Do you suffer from G.A.S. — as in Gear Acquisition Syndrome? Many photographers struggle from this; I know I certainly do. I was never that much of a hoarder until I got into photography, but suddenly I have stuff everywhere — as I discovered on a recent tidy up of what turned out to be so much gear. SO … when was the last time you did a stocktake?

Is it an addiction? Do you feel your fingers twitching over the checkout button online? Do you catch yourself looking at all the pretty new tech and think OH … I could do so much if I just had that [insert gear piece here] … time to come clean, and then figure out WHAT to do with it all!

Camera bodies

I won’t even count the digital Instamatics point and shoot I’ve had, and there was a few of those. But I had a Nikon D5300, then the D7100 and D750. Then the Sony a7 II and a7R III (my current workhorse). My husband also has a Nikon Z 6.

I could sell the older Nikons, but I worry about needing a backup if a camera dies. Or a myriad of other reasons I keep telling myself.

Photo by Harry Cunningham on Unsplash


I thought camera bodies was bad enough, so what about lenses? I seriously need to cull. I had several lenses for crop sensor Nikons —  zoom, primes, wide angle and macro. Thankfully, the 50mm prime and 90mm macro suited the full-frame Nikons so they still get used, but we have two 16-85mm, 18-200mm, 18-300mm, 35mm and a great Sigma wide angle.

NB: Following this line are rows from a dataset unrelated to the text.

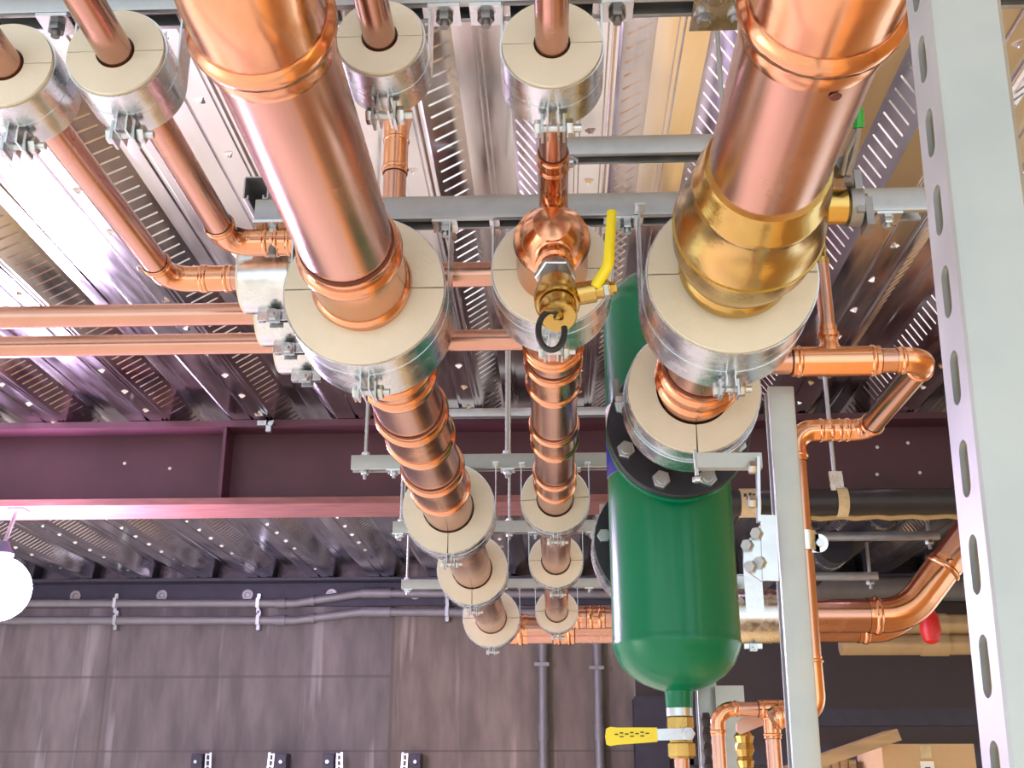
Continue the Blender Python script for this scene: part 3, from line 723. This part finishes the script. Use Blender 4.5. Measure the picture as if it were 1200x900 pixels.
pz = [at(x, y, Y2 - .045) for x, y in ((899, 605), (877, 633), (871, 643), (871, 662), (879, 672), (893, 682), (903, 678))]
t = thing('angle_bracket', 'lower triangular zinc gusset bracket bolted to the grey strut post', 'bracket', pz[4])
mb = MB(); n = len(pz); vs = [p + V((0, dy, 0)) for dy in (-.004, .004) for p in pz]
mb.add(vs, [tuple(range(n)), tuple(range(n, 2 * n))[::-1]] + [(i, (i + 1) % n, n + (i + 1) % n, n + i) for i in range(n)]); mb.build('gusset', M['zinc'], t)
MB().bar(at(900, 604, Y2 - .05), at(903, 681, Y2 - .05), .008, .03, (1, 0, 0)).build('flange_plate', M['zinc'], t)
for px, py in ((878, 640), (889, 626), (893, 660), (882, 665)):
    MB().hexa(at(px, py, Y2 - .05), V((-.6, -.8, 0)), .012, .014).build('bolt', M['zinc'], t)

# ------------------------------------------------------------------ green tank (air separator)
TX, TY, TR = .314, 3.10, .168
zt_top, zt_sh = 1.43, 1.325
t = thing('air_separator', 'tall glossy green steel tank with black bolted flange', 'tank', (TX, TY, .12))
zN = at(797, 830, TY).z
pr = [(zN, .035), (.24, .036), (.25, .038), (.256, .058), (.268, .09), (.288, .122), (.315, .148), (.345, .162), (.362, TR), (.370, TR * 1.012), (.379, TR), (.387, TR)]
pr += [(zt_sh - .02, TR), (zt_sh - .012, TR * 1.012), (zt_sh - .004, TR), (zt_sh + .02, .160), (zt_sh + .055, .143), (zt_sh + .085, .110), (zt_sh + .10, .07), (zt_top, .002)]
MB().lathe((TX, TY, 0), (0, 0, 1), pr, 64).build('shell', M['green'], t)
MB().lathe((CX, 2.92, CZ), (0, 1, 0), [(-.04, .10), (.08, .10)], 40).build('inlet_neck', M['green'], t)
FRr = .184
fl = MB().lathe((CX - .006, 2.835, CZ), (0, 1, 0), [(0, .088), (0, FRr - .003), (.004, FRr), (.028, FRr), (.032, FRr - .003), (.032, .09)], 64, closed=True).build('inlet_flange', M['black'], t)
MB().lathe((CX - .006, 2.868, CZ), (0, 1, 0), [(0, .09), (0, FRr + .001), (.026, FRr + .001), (.026, .09)], 64, closed=True).build('welded_flange', M['green'], t)
for i in range(8):
    a = 2 * PI * (i + .5) / 8 + .04
    MB().hexa((CX - .006 + .152 * math.cos(a), 2.835, CZ + .152 * math.sin(a)), (0, -1, 0), .024, .020, ph=.3).lathe((CX - .006 + .152 * math.cos(a), 2.815, CZ + .152 * math.sin(a)), (0, -1, 0), [(0, .014), (.006, .013)], 14).build('flange_bolt', M['zinc'], fl)
# label curling round the left side
mb = MB(); mb.lathe((TX, TY, .80), (0, 0, 1), [(0, TR + .0006), (0, TR + .0014), (.17, TR + .0014), (.17, TR + .0006)], 10, closed=True, a0=PI - .55 + PI, a1=PI + .1 + PI)
def arc_label(z0, h, a0, a1, m, name, rr):
    n = 12; vs = []; fs = []
    for i in range(n + 1):
        a = a0 + (a1 - a0) * i / n
        for r in (TR + rr, TR + rr + .0007):
            vs += [(TX + r * math.cos(a), TY + r * math.sin(a), z0), (TX + r * math.cos(a), TY + r * math.sin(a), z0 + h)]
    for i in range(n):
        b = 4 * i
        fs += [(b, b + 4, b + 5, b + 1), (b + 2, b + 3, b + 7, b + 6), (b, b + 2, b + 6, b + 4), (b + 1, b + 5, b + 7, b + 3)]
    fs += [(0, 1, 3, 2), (4 * n, 4 * n + 2, 4 * n + 3, 4 * n + 1)]
    return MB().add(vs, fs).build(name, m, t)
arc_label(.82, .20, PI + .02, PI + .75, M['white'], 'white_label', .0003)
arc_label(.82, .105, PI + .02, PI + .75, M['blue'], 'blue_label', .0012)
# outlet flange on the far side
zo = .70
MB().lathe((TX + .01, 3.22, zo), (0, 1, 0), [(0, .10), (.14, .10)], 40).build('outlet_neck', M['green'], t)
fo_ = MB().lathe((TX - .01, 3.36, zo), (0, 1, 0), [(0, .09), (0, .19), (.03, .19), (.03, .09)], 56, closed=True).build('outlet_flange', M['black'], t)
for i in range(8):
    a = 2 * PI * (i + .5) / 8 + .30
    MB().hexa((TX - .01 + .162 * math.cos(a), 3.36, zo + .162 * math.sin(a)), (0, -1, 0), .021, .016).build('flange_bolt', M['zinc'], fo_)
MB().lathe((TX - .01, 3.391, zo), (0, 1, 0), [(0, .0), (.0, .178), (.026, .178), (.026, .09)], 48, closed=True).build('outlet_ring', M['green'], t)
cl = thing('pipe_support', 'galvanised clamp behind the green tank at its far flange', 'pipe clamp', (TX, 3.45, zo))
MB().lathe((TX - .012, 3.425, zo), (0, 1, 0), [(0, .183), (0, .194), (.10, .194), (.10, .183)], 56, closed=True).build('strap', M['galv'], cl)
pb = at(708, 604, 3.425)
MB().box(pb + V((0, .03, 0)), (.05, .06, .006)).hexa(pb + V((0, 0, .004)), (0, 0, 1), .014, .03).hexa(pb + V((0, 0, -.004)), (0, 0, -1), .018, .014).build('bolt', M['zinc'], cl)
# top clamp screw at the upper left of the second disc
pb = at(730, 466, 2.62)
MB().hexa(pb, (-1, 0, 0), .012, .018).lathe(pb + V((-.014, 0, -.004)), (0, 0, 1), [(0, .006), (.05, .006)], 12).build('screw', M['steel'], c2)
MB().box(pb + V((.018, .01, .004)), (.04, .04, .006)).box(pb + V((.018, .01, -.012)), (.04, .04, .006)).build('screw_ear', M['galv'], c2)

# drain under the tank
vz = at(797, 862, TY).z; zb0 = at(797, 889, TY).z; hb = zN - .018 - zb0
t = thing('ball_valve', 'brass ball valve with flat yellow handle under the green tank', 'valve', (TX, TY, zb0))
MB().lathe((TX, TY, zb0), (0, 0, 1), [(0, .030), (.006, .037), (hb * .34, .037), (hb * .37, .031), (hb * .66, .031), (hb * .69, .036), (hb - .006, .036), (hb, .030)], 8, ph=PI / 8).build('body', M['brass'], t, smooth=20)
MB().lathe((TX, TY, zN - .02), (0, 0, 1), [(0, .034), (.022, .034)], 24).build('nipple', M['zinc'], t)
hy = TY - .05; h0 = at(806, 860, hy); h1 = at(770, 861, hy); h2 = at(752, 862, hy); h3 = at(716, 863, hy)
lv = MB().bar(h0, h1, .028, .005, (0, 1, 0)).bar(h1, h2, .020, .006, (0, 1, 0)).build('lever', M['zinc'], t)
d = (h3 - h1).normalized(); up = V((0, 0, 1))
gp = MB(); poly = [(0, .017), (.05, .019), (.10, .0205), (.118, .023), (.128, .019), (.131, 0), (.128, -.019), (.118, -.023), (.10, -.0205), (.05, -.019), (0, -.017)]
gp.prism(poly, h1 + V((0, -.008, 0)) - d * .0, (0, 1, 0), d, up, .015).build('grip', M['yellow'], lv)
gk = MB()
for k in range(7):
    q = h1 + d * (.025 + .013 * k) + V((0, -.0085, .004 + (.003 if k % 2 else 0))); gk.box(q, (.009, .0012, .003))
    if k in (1, 3, 5): gk.box(q + V((0, 0, -.009)), (.01, .0012, .0025))
gk.build('moulded_text_mark', M['ink'], lv)
mb = MB().hexa(h0 + V((0, -.004, 0)), (0, -1, 0), .018, .012); mb.lathe(h0 + V((0, .05, 0)), (0, -1, 0), [(0, .015), (.075, .007)], 16); mb.build('stem_nut', M['zinc'], t)
if True:
    dp = thing('drain_pipe', 'copper drain pipe below the brass valve under the tank', 'pipe', (TX, TY, ZF))
    MB().tube([(TX, TY, zb0 + .004), (TX, TY, ZF)], .02, 20).build('tube', M['copper'], dp)

# low strut behind the tank foot, open side with a rod in it
Y3 = 3.2; x3 = at(822, 850, Y3).x
t = strut((x3 + .045, Y3 + .02, ZF), (x3 + .045, Y3 + .02, .30), (-1, 0, 0), 'strut_post', 'grey strut post behind the foot of the green tank', 'post', m='post')
pr = []; n = 120
for i in range(n): pr.append((.0185 * i, .009 if i % 2 else .014))
MB().lathe((x3 + .01, Y3 - .02, ZF), (0, 0, 1), pr, 10).build('toothed_rod', M['ink'], t, smooth=0)
MB().bar((x3 + .075, Y3 - .03, ZF), (x3 + .075, Y3 - .03, .27), .075, .006, (0, 1, 0)).build('cover_plate', M['post'], t)
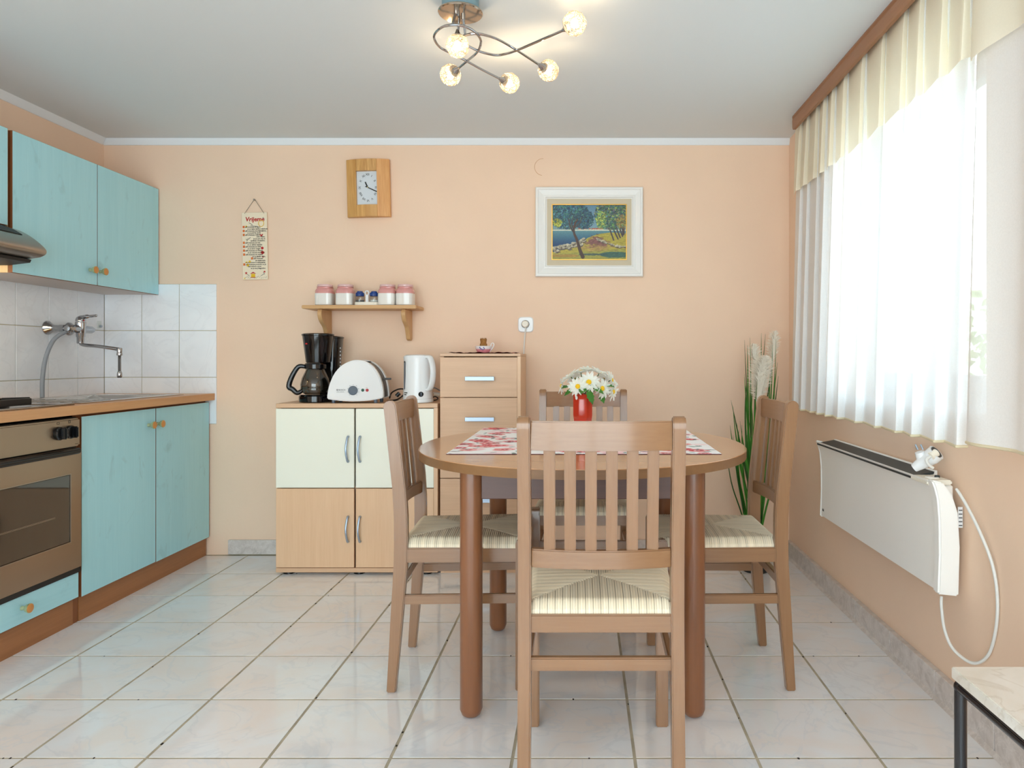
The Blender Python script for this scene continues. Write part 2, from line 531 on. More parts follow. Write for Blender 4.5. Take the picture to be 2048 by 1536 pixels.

Then both Hubby and I switched to full-frame, but different brands so we have doubled up on pretty much everything again. I have also replaced basic kit lenses with far better quality glass, but still keep the kit lenses … why?

Photo by ShareGrid on Unsplash


If you have been into photography long enough I am sure you probably have an assortment of camera bags, too. I have my mini day bag, travel bag and the big Pelican overseas travel case (still yet to actually use that).

Then I have the Nikon bag (with all my Nikon stuff) and the Sony bag (which obviously has my Sony body and lenses). Then there is a box in the cupboard with a raft of other lenses, a lens ball, filters and more that get moved from bag to bag as we need them.

Hubby keeps getting bigger bags to carry more stuff (which means they are heavy), while I am trying to go smaller. We have at least five bags on-the-go between us at the moment.


Another area for concern, the problem is I use them ALL. The studio tripod, the travel tripod and the tripod I have my macro rail on permanently. Then there is the old tripod, perfect for my mobile phone for shooting video. Then there is the gimbal and Mini Gorilla tripod. They all have a use and I can’t seem to part with any of them.

And I’m not even mentioning thing like lights, flashes, triggers and filters. I must admit I use all that I have when it comes to miscellaneous accessories. At least … I think I do.


There is the original Olympus OM-1, which I bought second hand as a teenager when I first got into photography (a million years ago, or so it seems). Then I added the Kodak Brownie and now a Canon AE-1 film camera belonging to my mother.

We actually have a shelf for old technology … I won’t even tell you what else is hidden in there! I really would like to add a few others too, and I don’t even shoot with them … so why do I do it?

So what’s the solution?

Is there a solution? I actually feel a bit of survivor guilt or is that collectors guilt each time I acquire a new piece of tech. I tell myself I will sell the old stuff, but never do. Sound familiar?

The problem is we spend a small (and sometimes large) fortune on this gear and by the time we go to sell it, it’s only worth a fraction of what we paid for. Some people tell you to rent instead of buy. But it’s all so pretty, right? Rent and then fall in love and then buy doesn’t solve the problem either, does it? Are we too sentimental with our camera gear?

Maybe I should tell myself to “Harden up Princess” and sell it all for the best price I can get and put THAT toward the next bit of tech? Maybe if I keep it long enough, it too will become a collectible.

Is Darren Miles right? Is the most valuable piece of tech between your ears and everything else is just the addiction talking?

So tell me, please … how much is too much and what do you do with all your camera gear?